A restaurant is an imperfect organism, a complex ecosystem with many moving parts. When things are firing on all cylinders it can be a well-oiled machine behind the curtain and a beautifully orchestrated ballet on stage. But when you work in a restaurant, every night starts from zero. Nobody cares how good you were yesterday. The human component that fuels a restaurant’s operation gives it an even more unpredictable level of fallibility—language barriers, depressed wages, egos, alcohol abuse, drugs, burnout and apathy are all enemies of consistency. People make mistakes.

A restaurant staff’s performance is similar to that of a sports team or a troupe of actors. When the game or show starts, anything can happen. Even the most dominant team suffers an unexpected loss or the award-winning musical has a sloppy performance. Servers and cooks are trained rigorously to be precise in their day-to-day execution of tasks but the wheels can come off the wagon. Sometimes they fuck up. Even the most loyal diners have very little patience or understanding when restaurants get knocked off their center. But like theater and sport, the thrill of the live performance keeps the seats full and the audience hungry.

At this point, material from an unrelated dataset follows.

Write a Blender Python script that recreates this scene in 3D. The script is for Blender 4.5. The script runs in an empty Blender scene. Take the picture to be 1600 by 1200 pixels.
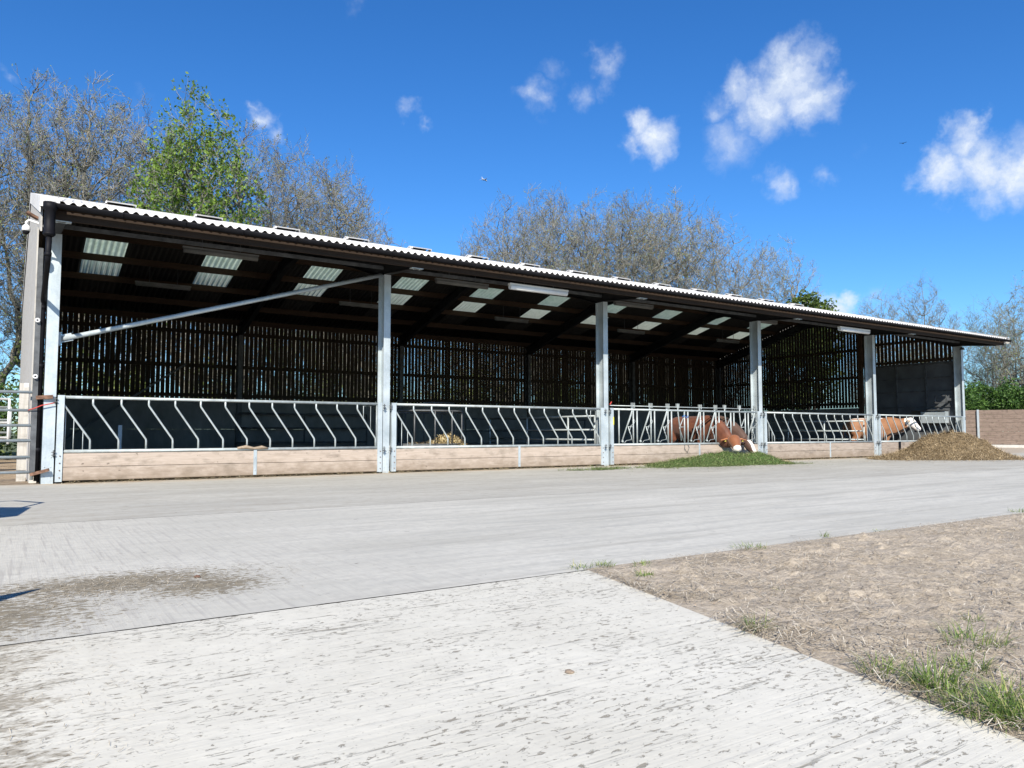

But we could stand to be more forgiving. Accepting that restaurants are flawed, we can learn to love them even with their faults—like staying in a relationship with someone despite their eccentricities. Coming from a more compassionate place, it shouldn’t be as disappointing when your steak is slightly overcooked or the pasta is not al dente. If you’re expecting to have a religious experience in a restaurant then you need to learn to have a little more faith.